Exactly and only the lines from the one containing "sweep(mb, path, cx-.36, cx+.36, *(g(D-.06, D)" through the one containing "None, .62, .024)" are to be repeated, both ends included.

* begin SUPPLIED DATA *

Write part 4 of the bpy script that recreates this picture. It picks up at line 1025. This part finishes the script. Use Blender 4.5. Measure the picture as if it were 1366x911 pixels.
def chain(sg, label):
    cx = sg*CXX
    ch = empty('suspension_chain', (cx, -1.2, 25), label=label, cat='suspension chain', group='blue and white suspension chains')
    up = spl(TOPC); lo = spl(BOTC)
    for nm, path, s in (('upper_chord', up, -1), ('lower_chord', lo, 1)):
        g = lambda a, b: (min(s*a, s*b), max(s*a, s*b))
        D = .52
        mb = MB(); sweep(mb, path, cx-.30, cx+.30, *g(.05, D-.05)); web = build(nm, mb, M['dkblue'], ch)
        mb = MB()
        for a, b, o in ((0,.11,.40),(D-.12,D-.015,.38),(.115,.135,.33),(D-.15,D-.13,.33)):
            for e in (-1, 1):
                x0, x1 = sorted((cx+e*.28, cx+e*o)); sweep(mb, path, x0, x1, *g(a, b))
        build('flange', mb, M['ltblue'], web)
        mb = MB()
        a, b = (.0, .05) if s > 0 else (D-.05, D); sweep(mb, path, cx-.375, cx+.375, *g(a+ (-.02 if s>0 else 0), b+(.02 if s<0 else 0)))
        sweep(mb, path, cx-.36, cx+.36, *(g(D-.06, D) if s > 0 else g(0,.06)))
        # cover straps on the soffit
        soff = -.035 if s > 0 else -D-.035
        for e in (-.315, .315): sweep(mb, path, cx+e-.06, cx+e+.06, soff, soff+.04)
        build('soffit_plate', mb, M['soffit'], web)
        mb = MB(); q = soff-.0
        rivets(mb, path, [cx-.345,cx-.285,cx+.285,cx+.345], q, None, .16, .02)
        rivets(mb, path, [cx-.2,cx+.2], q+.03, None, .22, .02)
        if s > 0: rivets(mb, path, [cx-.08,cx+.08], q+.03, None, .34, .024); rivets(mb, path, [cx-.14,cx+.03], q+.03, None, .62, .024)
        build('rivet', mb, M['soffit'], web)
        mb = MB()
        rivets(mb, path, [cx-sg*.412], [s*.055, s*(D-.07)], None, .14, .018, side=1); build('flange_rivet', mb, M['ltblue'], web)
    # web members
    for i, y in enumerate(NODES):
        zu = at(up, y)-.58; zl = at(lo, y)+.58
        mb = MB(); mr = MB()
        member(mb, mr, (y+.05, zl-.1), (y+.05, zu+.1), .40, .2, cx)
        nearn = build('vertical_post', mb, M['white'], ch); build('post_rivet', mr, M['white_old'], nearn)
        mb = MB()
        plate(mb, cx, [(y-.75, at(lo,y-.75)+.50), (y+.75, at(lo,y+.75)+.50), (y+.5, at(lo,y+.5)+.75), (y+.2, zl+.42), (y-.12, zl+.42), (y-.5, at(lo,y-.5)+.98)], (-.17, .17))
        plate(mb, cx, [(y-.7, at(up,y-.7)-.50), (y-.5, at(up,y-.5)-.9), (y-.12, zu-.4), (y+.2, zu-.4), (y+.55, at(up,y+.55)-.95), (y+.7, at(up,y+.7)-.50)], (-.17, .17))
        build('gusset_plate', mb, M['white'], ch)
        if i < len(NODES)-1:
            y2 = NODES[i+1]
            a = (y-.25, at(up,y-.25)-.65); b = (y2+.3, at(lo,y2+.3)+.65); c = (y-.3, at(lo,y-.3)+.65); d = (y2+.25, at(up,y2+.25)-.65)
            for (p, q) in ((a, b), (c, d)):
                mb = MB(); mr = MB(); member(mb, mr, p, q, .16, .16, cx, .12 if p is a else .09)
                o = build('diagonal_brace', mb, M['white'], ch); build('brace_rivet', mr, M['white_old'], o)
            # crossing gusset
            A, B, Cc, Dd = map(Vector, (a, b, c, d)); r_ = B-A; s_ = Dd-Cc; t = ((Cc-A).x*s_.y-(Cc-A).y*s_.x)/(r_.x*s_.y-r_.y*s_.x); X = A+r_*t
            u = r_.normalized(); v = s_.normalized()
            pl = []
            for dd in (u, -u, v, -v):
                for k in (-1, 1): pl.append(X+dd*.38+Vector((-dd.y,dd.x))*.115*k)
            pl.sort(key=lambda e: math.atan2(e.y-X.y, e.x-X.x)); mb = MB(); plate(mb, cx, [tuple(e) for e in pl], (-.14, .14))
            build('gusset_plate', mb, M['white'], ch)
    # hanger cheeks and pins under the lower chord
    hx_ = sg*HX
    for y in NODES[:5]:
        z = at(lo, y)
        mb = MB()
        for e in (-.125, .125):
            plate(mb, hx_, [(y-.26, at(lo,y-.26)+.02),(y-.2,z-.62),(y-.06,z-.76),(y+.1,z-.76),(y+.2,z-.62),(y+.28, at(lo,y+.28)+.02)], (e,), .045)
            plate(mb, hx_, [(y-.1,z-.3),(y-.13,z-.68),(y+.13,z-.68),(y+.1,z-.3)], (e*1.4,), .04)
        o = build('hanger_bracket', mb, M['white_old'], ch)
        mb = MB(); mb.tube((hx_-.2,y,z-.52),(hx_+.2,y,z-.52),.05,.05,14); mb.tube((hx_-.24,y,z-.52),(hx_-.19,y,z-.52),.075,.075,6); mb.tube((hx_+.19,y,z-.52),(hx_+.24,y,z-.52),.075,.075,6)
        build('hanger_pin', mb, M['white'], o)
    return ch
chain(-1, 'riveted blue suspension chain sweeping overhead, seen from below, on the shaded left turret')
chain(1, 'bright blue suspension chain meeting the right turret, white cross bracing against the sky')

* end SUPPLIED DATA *

COMPLETE RESPONSE.
        sweep(mb, path, cx-.36, cx+.36, *(g(D-.06, D) if s > 0 else g(0,.06)))
        # cover straps on the soffit
        soff = -.035 if s > 0 else -D-.035
        for e in (-.315, .315): sweep(mb, path, cx+e-.06, cx+e+.06, soff, soff+.04)
        build('soffit_plate', mb, M['soffit'], web)
        mb = MB(); q = soff-.0
        rivets(mb, path, [cx-.345,cx-.285,cx+.285,cx+.345], q, None, .16, .02)
        rivets(mb, path, [cx-.2,cx+.2], q+.03, None, .22, .02)
        if s > 0: rivets(mb, path, [cx-.08,cx+.08], q+.03, None, .34, .024); rivets(mb, path, [cx-.14,cx+.03], q+.03, None, .62, .024)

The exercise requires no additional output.